• **WORK TO DO**
Copy out the data exactly, leaving the pictures behind.

• **MATERIAL**
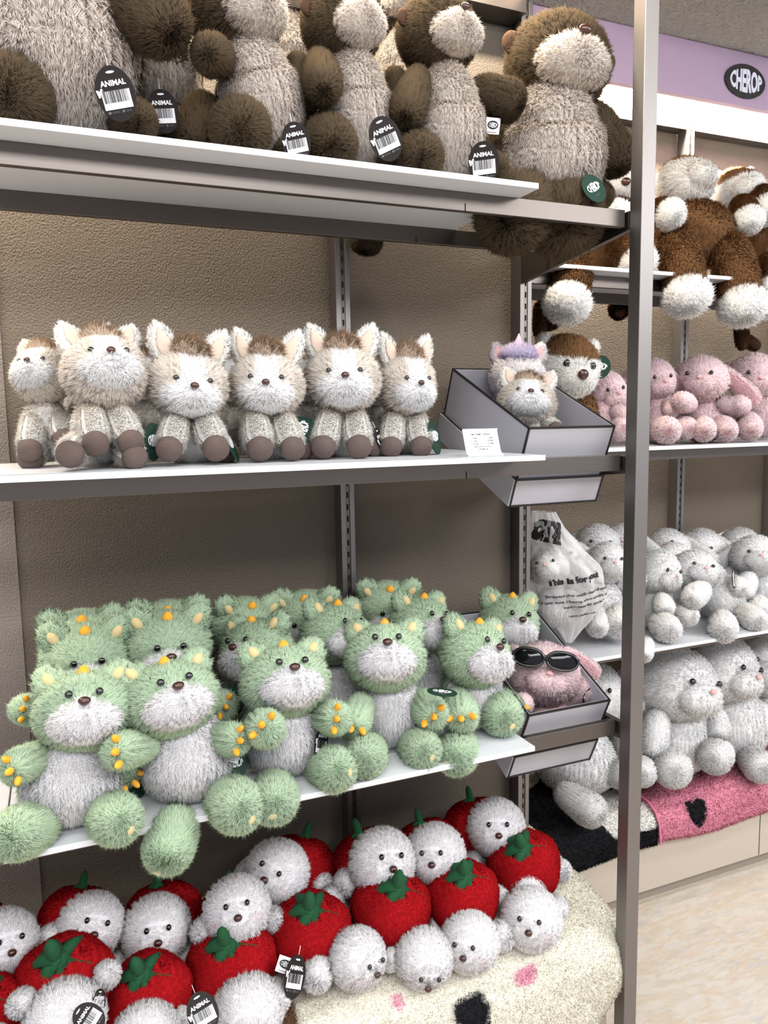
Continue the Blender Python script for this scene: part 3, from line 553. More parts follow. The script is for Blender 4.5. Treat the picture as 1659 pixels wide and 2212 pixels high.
# ---- hang tags
def barcode(w_, h_):
    bs = []; x = -w_/2
    while x < w_/2-.0006:
        d = random.choice((.00035, .0005, .0008, .0011)); bs.append((x, min(x+d, w_/2), -.0012, -.0009, -h_/2, h_/2)); x += d+random.choice((.0004, .0005, .0008))
    return box_mesh('barcode', bs, [INKB])
BAR = barcode(.027, .0125)
TG = {'black': [('lettering', text_mesh('lettering', 'ANIMAL', .01, INKW, .0001, .0003, width=.027), T((0, -.0008, .0105))), ('lettering', text_mesh('lettering', 'M', .009, INKW, .0001, .0006), T((-.0155, -.0008, .0025)) @ Ry(-12)),
      ('barcode_label', box_mesh('barcode_label', [(-.0150, .0150, -.0009, -.0004, -.0130, .0045)], [LABELW]), T((0, 0, -.001))), ('barcode', BAR, T((0, 0, -.0015))), ('punch_hole', disc('punch_hole', .0045, .0012, .0012, INKW, 16), T((0, 0, .0205))),
      ('small_print', box_mesh('small_print', [(-.013, -.010, -.0009, -.0004, -.0180, -.0155), (-.009, -.001, -.0009, -.0004, -.0164, -.0160), (-.009, 0, -.0009, -.0004, -.0176, -.0172), (.002, .0045, -.0009, -.0004, -.0180, -.0155), (.0055, .012, -.0009, -.0004, -.0164, -.0160), (.0055, .0125, -.0009, -.0004, -.0176, -.0172)], [INKG]), T((0, 0, 0)))],
      'green': [('lettering', text_mesh('lettering', 'CHEROP', .01, INKW, .0002, .0003, width=.026, envelope=.0072, space=.86), T((0, -.0008, .002))), ('small_print', box_mesh('small_print', [(-.006, .006, -.0009, -.0004, -.0100, -.0096), (-.005, .005, -.0009, -.0004, -.0120, -.0116)], [INKG]), T((0, 0, 0)))],
      'label': [('emblem', disc('emblem', .0075, .0048, .0012, INKB, 24), T((0, 0, .001))), ('lettering', text_mesh('lettering', 'CHEROP', .01, LABELW, .0001, .0002, width=.0115, envelope=.0030, space=.86), T((0, -.0010, .001))), ('small_print', box_mesh('small_print', [(-.006, .006, -.0009, -.0004, -.0070, -.0065)], [INKG]), T((0, 0, 0)))]}
TGB = {'black': disc('hang_tag', .0205, .0265, .0008, TAGB), 'green': disc('hang_tag', .0205, .0225, .0008, TAGG), 'label': box_mesh('care_label', [(-.010, .010, -.0004, .0004, -.009, .009)], [LABELW])}
CORD = box_mesh('tag_cord', [(-.0003, .0003, -.0003, .0003, 0, .016)], [INKW])
def hang_tag(t, inv, kind, px, py, Y, rz, yaw=0, pitch=0, roll=0):
    H = P(px, py, Y); s = rz*MPP(px, py, Y)/{'black': .0265, 'green': .0225, 'label': .009}[kind]
    o = link('care_label' if kind == 'label' else 'hang_tag', TGB[kind], t, inv @ T(H) @ face_frame(H, yaw, pitch, roll) @ S(s))
    for nm, me, M in TG[kind]: link(nm, me, o, M)
    if kind == 'black': link('tag_cord', CORD, o, T((0, 0, .0215)))
# ================================================================ TOP SHELF: brown bears
g = 'brown plush bears on the top shelf'; tb = lambda l, **k: toy('brown', 'plush_bear', l, g, **{**dict(fz=1.778, fy=1.0, hide=('eye',)), **k})
tb('brown plush bear at the left edge, only its beige belly and one arm showing', head=(70, -260, 1.22, 175, 150, -5, 20, 0), body=(108, 70, 1.22, 185, 225, 0, -4),
   arms=[(215, -60, 1.20, 335, 42, 1.15, 78), (-60, -60, 1.2, -110, 120, 1.18, 78)], legs=[(60, 220, 1.22, 30, 235, 1.165, 84), (260, 250, 1.24, 288, 262, 1.20, 50)], tags=[('black', 250, 203, 1.125, 54, 12, 0, -14), ('label', 284, 134, 1.2, 18, 10, 0, 4)])
tb('brown plush bear squeezed behind, between the leftmost and the paw-raising bear', head=(330, -120, 1.36, 100, 95, 0, 10, 0), body=(345, 170, 1.34, 90, 150, 0, 4), arms=[(330, -20, 1.3, 375, 130, 1.3, 34)], legs=[(360, 240, 1.33, 390, 285, 1.27, 40), (320, 260, 1.33, 310, 290, 1.27, 38)], tags=[('black', 352, 241, 1.215, 43, 0, 0, -6)])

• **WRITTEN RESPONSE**
Continue the Blender Python script for this scene: part 3, from line 553. More parts follow. The script is for Blender 4.5. Treat the picture as 1659 pixels wide and 2212 pixels high.
# ---- hang tags
def barcode(w_, h_):
    bs = []; x = -w_/2
    while x < w_/2-.0006:
        d = random.choice((.00035, .0005, .0008, .0011)); bs.append((x, min(x+d, w_/2), -.0012, -.0009, -h_/2, h_/2)); x += d+random.choice((.0004, .0005, .0008))
    return box_mesh('barcode', bs, [INKB])
BAR = barcode(.027, .0125)
TG = {'black': [('lettering', text_mesh('lettering', 'ANIMAL', .01, INKW, .0001, .0003, width=.027), T((0, -.0008, .0105))), ('lettering', text_mesh('lettering', 'M', .009, INKW, .0001, .0006), T((-.0155, -.0008, .0025)) @ Ry(-12)),
      ('barcode_label', box_mesh('barcode_label', [(-.0150, .0150, -.0009, -.0004, -.0130, .0045)], [LABELW]), T((0, 0, -.001))), ('barcode', BAR, T((0, 0, -.0015))), ('punch_hole', disc('punch_hole', .0045, .0012, .0012, INKW, 16), T((0, 0, .0205))),
      ('small_print', box_mesh('small_print', [(-.013, -.010, -.0009, -.0004, -.0180, -.0155), (-.009, -.001, -.0009, -.0004, -.0164, -.0160), (-.009, 0, -.0009, -.0004, -.0176, -.0172), (.002, .0045, -.0009, -.0004, -.0180, -.0155), (.0055, .012, -.0009, -.0004, -.0164, -.0160), (.0055, .0125, -.0009, -.0004, -.0176, -.0172)], [INKG]), T((0, 0, 0)))],
      'green': [('lettering', text_mesh('lettering', 'CHEROP', .01, INKW, .0002, .0003, width=.026, envelope=.0072, space=.86), T((0, -.0008, .002))), ('small_print', box_mesh('small_print', [(-.006, .006, -.0009, -.0004, -.0100, -.0096), (-.005, .005, -.0009, -.0004, -.0120, -.0116)], [INKG]), T((0, 0, 0)))],
      'label': [('emblem', disc('emblem', .0075, .0048, .0012, INKB, 24), T((0, 0, .001))), ('lettering', text_mesh('lettering', 'CHEROP', .01, LABELW, .0001, .0002, width=.0115, envelope=.0030, space=.86), T((0, -.0010, .001))), ('small_print', box_mesh('small_print', [(-.006, .006, -.0009, -.0004, -.0070, -.0065)], [INKG]), T((0, 0, 0)))]}
TGB = {'black': disc('hang_tag', .0205, .0265, .0008, TAGB), 'green': disc('hang_tag', .0205, .0225, .0008, TAGG), 'label': box_mesh('care_label', [(-.010, .010, -.0004, .0004, -.009, .009)], [LABELW])}
CORD = box_mesh('tag_cord', [(-.0003, .0003, -.0003, .0003, 0, .016)], [INKW])
def hang_tag(t, inv, kind, px, py, Y, rz, yaw=0, pitch=0, roll=0):
    H = P(px, py, Y); s = rz*MPP(px, py, Y)/{'black': .0265, 'green': .0225, 'label': .009}[kind]
    o = link('care_label' if kind == 'label' else 'hang_tag', TGB[kind], t, inv @ T(H) @ face_frame(H, yaw, pitch, roll) @ S(s))
    for nm, me, M in TG[kind]: link(nm, me, o, M)
    if kind == 'black': link('tag_cord', CORD, o, T((0, 0, .0215)))
# ================================================================ TOP SHELF: brown bears
g = 'brown plush bears on the top shelf'; tb = lambda l, **k: toy('brown', 'plush_bear', l, g, **{**dict(fz=1.778, fy=1.0, hide=('eye',)), **k})
tb('brown plush bear at the left edge, only its beige belly and one arm showing', head=(70, -260, 1.22, 175, 150, -5, 20, 0), body=(108, 70, 1.22, 185, 225, 0, -4),
   arms=[(215, -60, 1.20, 335, 42, 1.15, 78), (-60, -60, 1.2, -110, 120, 1.18, 78)], legs=[(60, 220, 1.22, 30, 235, 1.165, 84), (260, 250, 1.24, 288, 262, 1.20, 50)], tags=[('black', 250, 203, 1.125, 54, 12, 0, -14), ('label', 284, 134, 1.2, 18, 10, 0, 4)])
tb('brown plush bear squeezed behind, between the leftmost and the paw-raising bear', head=(330, -120, 1.36, 100, 95, 0, 10, 0), body=(345, 170, 1.34, 90, 150, 0, 4), arms=[(330, -20, 1.3, 375, 130, 1.3, 34)], legs=[(360, 240, 1.33, 390, 285, 1.27, 40), (320, 260, 1.33, 310, 290, 1.27, 38)], tags=[('black', 352, 241, 1.215, 43, 0, 0, -6)])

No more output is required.